PROVIDED DATA:
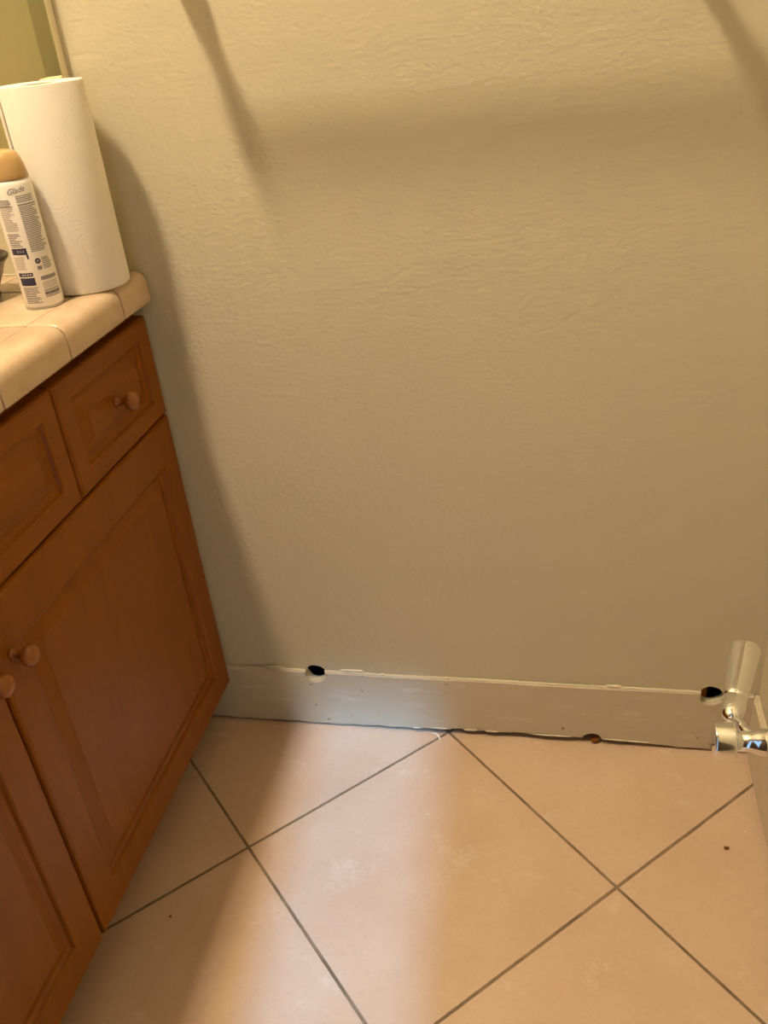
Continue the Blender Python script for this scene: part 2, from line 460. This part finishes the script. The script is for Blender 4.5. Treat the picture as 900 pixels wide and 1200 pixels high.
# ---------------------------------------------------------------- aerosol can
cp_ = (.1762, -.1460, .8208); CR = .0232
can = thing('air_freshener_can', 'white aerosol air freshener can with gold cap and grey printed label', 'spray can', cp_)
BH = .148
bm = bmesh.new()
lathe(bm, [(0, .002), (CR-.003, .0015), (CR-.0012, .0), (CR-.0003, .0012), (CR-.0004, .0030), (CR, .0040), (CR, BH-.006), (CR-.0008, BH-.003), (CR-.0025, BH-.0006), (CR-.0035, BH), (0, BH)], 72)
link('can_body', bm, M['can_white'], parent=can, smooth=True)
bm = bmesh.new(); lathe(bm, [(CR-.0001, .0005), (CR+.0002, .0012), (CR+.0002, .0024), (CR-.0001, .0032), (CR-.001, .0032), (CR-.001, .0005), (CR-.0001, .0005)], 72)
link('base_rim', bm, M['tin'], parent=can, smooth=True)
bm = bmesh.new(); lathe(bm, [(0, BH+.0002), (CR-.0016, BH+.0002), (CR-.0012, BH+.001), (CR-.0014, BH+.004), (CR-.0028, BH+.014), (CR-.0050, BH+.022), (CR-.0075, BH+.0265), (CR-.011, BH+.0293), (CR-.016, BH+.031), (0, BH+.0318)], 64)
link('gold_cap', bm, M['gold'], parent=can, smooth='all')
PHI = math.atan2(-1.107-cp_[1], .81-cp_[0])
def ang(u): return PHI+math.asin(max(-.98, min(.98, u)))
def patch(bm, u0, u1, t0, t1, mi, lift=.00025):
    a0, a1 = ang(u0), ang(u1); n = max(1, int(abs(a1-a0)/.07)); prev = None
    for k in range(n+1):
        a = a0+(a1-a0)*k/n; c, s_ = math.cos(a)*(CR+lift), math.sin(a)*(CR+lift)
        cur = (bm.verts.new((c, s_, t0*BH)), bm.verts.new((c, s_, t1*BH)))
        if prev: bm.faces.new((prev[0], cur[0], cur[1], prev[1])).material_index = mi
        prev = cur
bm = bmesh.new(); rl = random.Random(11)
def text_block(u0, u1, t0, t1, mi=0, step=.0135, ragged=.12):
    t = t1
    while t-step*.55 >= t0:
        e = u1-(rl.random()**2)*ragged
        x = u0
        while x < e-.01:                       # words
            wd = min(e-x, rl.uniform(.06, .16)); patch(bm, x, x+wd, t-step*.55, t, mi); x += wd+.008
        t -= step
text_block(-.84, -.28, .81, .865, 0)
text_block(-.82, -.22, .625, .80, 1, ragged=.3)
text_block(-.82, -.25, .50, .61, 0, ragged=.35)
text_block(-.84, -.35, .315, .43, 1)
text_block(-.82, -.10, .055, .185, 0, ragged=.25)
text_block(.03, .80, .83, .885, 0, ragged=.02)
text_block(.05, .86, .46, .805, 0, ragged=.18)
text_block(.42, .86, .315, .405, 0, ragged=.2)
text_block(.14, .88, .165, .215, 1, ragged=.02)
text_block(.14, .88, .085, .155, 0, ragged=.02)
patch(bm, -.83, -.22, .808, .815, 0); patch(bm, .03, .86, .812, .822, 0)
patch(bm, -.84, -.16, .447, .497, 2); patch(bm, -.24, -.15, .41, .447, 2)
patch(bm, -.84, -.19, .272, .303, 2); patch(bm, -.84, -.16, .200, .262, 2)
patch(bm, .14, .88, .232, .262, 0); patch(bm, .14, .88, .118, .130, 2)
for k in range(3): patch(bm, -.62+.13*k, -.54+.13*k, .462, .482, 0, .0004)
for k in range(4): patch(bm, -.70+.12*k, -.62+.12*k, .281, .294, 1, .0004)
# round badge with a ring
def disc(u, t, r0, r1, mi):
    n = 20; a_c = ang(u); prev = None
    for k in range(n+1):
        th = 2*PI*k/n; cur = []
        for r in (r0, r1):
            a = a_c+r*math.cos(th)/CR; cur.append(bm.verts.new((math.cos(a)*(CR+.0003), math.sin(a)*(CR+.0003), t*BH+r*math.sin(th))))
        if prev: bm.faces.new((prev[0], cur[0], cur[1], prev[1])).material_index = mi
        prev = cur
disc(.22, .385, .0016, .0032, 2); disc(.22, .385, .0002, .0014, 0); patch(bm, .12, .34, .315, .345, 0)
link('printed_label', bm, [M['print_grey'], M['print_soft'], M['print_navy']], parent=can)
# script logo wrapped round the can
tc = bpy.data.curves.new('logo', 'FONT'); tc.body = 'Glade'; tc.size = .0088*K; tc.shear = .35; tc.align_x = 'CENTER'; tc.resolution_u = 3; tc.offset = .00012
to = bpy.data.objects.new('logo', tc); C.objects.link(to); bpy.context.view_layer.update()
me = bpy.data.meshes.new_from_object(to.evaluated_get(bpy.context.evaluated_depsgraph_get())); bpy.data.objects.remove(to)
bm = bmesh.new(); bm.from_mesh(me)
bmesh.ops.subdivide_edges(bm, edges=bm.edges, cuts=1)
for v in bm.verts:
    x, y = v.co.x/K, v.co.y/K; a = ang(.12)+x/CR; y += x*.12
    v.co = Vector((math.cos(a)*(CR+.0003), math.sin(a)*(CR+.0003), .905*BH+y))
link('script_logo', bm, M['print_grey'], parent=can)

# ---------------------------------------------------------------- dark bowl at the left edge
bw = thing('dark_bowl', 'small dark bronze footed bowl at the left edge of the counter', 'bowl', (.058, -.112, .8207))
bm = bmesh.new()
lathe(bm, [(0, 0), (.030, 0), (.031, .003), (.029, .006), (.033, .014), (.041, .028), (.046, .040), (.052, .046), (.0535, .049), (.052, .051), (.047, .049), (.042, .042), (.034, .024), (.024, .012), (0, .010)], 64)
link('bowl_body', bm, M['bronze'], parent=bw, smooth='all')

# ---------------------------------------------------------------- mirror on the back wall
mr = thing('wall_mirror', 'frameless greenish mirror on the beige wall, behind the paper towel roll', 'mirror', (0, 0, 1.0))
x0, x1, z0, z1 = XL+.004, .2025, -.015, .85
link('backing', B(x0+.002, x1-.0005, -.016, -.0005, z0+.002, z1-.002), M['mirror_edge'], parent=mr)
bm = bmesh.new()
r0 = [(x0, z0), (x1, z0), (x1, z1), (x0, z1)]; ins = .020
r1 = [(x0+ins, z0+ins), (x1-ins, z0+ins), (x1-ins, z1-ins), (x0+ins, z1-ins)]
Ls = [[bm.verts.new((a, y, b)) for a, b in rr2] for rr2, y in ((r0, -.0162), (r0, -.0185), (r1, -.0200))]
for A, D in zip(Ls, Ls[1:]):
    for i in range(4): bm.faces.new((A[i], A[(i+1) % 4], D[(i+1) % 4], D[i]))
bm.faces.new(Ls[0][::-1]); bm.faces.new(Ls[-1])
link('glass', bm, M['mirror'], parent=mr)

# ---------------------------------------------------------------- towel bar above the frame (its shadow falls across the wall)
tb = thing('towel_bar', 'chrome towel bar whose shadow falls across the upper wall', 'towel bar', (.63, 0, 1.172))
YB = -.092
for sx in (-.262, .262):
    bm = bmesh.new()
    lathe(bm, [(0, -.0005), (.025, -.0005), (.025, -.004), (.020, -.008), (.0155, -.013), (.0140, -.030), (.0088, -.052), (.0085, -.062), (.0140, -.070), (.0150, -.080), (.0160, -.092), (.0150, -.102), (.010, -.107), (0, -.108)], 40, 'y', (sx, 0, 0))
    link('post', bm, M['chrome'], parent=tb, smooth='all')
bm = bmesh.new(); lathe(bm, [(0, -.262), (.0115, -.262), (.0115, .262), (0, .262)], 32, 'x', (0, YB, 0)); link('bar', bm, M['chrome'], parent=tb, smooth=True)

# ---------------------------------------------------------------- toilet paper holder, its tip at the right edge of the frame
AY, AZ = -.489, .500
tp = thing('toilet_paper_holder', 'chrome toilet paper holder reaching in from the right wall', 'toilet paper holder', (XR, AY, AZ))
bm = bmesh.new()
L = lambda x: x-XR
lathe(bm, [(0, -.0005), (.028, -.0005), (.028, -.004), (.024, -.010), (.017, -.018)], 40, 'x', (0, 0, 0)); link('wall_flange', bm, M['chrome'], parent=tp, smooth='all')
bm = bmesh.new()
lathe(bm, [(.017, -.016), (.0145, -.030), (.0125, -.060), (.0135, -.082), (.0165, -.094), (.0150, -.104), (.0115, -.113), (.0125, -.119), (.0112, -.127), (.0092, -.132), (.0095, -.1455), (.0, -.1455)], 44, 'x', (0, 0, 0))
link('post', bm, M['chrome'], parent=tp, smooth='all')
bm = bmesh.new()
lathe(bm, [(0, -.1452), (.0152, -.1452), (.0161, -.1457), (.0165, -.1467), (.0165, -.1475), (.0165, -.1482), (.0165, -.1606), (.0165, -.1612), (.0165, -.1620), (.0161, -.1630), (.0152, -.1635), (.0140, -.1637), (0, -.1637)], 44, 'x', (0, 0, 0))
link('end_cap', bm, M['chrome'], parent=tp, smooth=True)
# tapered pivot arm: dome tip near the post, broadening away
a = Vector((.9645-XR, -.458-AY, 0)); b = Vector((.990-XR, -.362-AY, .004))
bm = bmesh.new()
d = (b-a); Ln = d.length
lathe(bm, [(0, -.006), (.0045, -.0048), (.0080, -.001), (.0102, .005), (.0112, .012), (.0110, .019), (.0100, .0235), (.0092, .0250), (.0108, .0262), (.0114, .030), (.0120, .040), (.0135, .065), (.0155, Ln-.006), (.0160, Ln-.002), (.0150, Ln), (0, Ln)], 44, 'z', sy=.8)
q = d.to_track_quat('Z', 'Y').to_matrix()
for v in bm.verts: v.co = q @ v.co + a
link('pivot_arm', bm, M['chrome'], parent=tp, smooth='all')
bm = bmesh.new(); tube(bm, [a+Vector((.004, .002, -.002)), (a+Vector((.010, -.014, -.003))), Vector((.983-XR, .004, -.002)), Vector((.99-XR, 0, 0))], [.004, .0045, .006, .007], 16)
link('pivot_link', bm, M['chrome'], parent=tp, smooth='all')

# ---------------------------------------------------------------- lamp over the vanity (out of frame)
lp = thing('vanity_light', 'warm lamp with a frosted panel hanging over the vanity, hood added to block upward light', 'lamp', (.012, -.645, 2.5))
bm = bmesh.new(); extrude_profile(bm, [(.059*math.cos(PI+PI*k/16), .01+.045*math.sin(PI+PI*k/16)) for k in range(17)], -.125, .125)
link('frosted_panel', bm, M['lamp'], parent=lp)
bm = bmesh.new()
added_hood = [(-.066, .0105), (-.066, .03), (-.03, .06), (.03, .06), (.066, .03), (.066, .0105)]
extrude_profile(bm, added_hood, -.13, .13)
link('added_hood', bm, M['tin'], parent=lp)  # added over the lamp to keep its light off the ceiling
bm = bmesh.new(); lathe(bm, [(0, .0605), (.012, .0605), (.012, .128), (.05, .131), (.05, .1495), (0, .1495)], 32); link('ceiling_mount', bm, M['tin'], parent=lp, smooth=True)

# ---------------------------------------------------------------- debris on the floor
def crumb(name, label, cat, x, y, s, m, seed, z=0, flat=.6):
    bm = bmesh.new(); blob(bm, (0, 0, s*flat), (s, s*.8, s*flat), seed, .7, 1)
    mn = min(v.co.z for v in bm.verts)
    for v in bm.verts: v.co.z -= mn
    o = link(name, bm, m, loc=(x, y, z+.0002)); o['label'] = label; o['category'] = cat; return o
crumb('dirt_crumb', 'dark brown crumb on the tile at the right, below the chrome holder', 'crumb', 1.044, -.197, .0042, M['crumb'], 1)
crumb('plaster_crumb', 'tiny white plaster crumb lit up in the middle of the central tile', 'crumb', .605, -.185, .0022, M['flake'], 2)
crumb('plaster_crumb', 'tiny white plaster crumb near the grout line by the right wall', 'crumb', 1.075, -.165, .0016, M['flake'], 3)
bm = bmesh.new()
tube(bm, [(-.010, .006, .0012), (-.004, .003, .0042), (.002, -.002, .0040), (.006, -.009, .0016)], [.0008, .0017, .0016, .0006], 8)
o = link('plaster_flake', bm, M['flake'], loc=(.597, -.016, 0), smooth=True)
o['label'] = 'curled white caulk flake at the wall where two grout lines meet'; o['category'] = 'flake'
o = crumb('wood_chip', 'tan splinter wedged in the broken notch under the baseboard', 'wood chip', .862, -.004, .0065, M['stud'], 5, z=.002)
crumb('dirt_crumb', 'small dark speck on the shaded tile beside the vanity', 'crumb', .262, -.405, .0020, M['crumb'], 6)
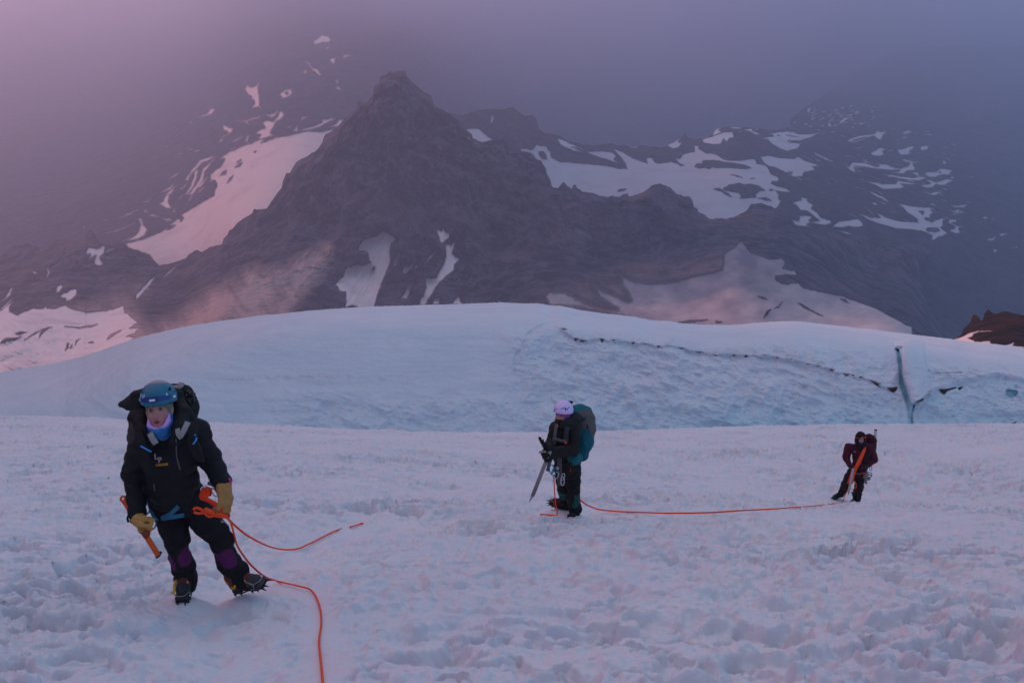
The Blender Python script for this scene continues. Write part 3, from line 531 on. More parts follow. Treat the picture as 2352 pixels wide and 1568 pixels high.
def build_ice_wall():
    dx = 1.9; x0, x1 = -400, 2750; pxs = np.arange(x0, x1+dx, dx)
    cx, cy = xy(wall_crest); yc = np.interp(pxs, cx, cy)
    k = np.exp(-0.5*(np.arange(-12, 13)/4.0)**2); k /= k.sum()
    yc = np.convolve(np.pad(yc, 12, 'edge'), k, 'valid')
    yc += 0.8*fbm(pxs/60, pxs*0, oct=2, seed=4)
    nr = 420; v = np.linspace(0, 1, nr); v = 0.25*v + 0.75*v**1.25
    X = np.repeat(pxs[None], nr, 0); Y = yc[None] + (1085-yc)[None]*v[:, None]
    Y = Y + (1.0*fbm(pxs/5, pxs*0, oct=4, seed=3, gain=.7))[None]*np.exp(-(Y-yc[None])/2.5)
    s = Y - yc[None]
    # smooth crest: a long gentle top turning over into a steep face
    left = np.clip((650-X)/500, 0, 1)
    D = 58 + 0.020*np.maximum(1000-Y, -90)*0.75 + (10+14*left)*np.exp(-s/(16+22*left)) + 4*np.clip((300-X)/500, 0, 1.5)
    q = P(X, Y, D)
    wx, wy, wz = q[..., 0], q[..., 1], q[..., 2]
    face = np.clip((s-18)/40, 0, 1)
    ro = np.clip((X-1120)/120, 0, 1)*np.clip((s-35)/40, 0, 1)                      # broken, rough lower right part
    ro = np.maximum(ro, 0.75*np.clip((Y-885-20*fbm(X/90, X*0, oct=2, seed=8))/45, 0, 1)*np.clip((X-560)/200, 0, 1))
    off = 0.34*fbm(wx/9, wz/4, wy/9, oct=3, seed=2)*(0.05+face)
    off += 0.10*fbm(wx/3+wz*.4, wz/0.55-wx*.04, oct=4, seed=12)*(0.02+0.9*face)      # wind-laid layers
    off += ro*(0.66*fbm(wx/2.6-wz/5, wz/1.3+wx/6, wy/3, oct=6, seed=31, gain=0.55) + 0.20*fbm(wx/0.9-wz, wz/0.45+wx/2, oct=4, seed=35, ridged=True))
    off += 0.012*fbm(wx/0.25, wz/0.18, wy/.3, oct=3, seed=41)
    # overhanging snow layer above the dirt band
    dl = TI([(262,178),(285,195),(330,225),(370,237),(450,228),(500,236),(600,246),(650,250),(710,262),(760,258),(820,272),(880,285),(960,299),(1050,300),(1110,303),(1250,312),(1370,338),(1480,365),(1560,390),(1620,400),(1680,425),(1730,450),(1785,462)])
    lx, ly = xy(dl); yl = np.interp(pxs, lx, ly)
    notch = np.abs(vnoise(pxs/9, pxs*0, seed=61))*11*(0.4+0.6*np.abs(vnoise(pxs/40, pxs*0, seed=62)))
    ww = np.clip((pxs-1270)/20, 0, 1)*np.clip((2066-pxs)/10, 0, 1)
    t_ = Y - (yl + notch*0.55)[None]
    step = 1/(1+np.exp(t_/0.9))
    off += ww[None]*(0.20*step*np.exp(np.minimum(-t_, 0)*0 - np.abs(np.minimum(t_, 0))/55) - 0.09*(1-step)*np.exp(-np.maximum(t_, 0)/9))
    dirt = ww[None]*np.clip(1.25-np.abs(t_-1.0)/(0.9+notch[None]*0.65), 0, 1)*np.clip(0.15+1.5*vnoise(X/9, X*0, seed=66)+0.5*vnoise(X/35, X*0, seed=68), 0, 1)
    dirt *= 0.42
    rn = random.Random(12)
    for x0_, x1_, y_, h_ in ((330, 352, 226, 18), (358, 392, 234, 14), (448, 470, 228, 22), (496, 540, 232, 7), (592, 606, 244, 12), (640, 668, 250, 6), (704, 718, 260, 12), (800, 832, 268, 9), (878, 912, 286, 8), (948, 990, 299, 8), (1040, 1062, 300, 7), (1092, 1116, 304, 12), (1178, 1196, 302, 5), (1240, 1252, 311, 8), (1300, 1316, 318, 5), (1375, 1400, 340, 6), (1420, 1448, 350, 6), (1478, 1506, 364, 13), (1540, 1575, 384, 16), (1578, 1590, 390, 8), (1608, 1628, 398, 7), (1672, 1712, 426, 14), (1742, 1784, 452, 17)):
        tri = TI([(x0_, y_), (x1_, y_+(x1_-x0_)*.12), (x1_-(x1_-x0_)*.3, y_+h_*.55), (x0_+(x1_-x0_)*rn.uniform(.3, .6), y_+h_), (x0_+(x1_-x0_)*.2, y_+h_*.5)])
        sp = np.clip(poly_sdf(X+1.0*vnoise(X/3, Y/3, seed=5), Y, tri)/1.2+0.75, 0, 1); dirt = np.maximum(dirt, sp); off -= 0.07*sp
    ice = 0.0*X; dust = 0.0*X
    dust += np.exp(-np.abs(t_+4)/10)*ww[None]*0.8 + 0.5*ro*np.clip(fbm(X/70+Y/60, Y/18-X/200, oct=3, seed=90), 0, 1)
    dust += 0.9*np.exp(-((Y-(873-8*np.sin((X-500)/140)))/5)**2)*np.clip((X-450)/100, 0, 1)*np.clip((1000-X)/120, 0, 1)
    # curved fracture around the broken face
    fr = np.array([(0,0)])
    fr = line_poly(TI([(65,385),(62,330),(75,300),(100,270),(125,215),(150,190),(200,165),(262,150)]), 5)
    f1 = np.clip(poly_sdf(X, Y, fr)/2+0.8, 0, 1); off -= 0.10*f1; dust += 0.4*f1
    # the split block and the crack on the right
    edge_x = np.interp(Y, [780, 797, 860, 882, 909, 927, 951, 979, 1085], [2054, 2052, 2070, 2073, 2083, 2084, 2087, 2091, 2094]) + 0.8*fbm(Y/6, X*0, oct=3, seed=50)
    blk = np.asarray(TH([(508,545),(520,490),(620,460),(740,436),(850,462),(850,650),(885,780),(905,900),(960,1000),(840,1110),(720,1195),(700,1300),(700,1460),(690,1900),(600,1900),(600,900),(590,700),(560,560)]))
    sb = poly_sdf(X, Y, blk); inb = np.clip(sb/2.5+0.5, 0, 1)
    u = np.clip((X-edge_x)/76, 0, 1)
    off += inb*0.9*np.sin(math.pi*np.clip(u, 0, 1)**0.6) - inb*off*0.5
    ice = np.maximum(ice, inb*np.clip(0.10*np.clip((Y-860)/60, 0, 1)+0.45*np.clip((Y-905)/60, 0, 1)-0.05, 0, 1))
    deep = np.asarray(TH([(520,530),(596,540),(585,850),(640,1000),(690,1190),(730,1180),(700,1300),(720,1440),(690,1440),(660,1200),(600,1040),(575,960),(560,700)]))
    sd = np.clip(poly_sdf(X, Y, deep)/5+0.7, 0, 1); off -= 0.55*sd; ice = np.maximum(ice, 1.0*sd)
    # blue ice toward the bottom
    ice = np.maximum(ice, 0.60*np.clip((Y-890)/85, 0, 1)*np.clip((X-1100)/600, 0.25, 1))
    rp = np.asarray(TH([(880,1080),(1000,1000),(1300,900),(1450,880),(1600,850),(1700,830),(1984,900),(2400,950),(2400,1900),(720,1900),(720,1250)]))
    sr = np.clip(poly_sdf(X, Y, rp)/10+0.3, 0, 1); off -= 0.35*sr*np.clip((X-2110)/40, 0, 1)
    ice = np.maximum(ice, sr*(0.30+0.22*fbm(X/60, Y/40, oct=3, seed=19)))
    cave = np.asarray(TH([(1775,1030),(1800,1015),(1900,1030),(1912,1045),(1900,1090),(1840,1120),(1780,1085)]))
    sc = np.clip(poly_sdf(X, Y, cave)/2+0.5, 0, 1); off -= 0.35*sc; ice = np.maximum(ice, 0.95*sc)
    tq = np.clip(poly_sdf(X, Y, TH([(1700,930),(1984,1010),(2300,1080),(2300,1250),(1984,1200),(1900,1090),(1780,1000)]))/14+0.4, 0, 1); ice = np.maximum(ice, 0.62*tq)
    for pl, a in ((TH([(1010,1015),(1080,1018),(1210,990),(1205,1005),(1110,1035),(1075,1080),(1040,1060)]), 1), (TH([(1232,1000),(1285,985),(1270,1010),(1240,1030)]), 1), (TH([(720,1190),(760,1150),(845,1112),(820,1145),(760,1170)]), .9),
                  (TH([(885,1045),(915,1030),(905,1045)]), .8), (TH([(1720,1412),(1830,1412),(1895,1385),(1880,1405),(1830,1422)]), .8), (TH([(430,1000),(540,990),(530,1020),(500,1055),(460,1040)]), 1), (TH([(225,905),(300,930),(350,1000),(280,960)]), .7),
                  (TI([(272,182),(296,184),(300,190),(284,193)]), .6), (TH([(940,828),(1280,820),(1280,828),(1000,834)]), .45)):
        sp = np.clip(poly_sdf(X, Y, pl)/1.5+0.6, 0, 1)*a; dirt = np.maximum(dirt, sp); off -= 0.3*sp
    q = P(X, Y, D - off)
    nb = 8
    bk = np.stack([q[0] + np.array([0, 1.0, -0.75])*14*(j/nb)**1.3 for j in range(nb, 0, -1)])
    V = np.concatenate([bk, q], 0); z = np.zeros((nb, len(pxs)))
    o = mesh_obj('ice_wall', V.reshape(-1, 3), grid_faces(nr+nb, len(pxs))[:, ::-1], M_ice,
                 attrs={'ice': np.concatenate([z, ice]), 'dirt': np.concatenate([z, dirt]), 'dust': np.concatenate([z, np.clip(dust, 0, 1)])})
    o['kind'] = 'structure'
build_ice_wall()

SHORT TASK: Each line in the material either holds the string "pixels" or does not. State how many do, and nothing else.

SOLUTION FOR THIS EXERCISE: 2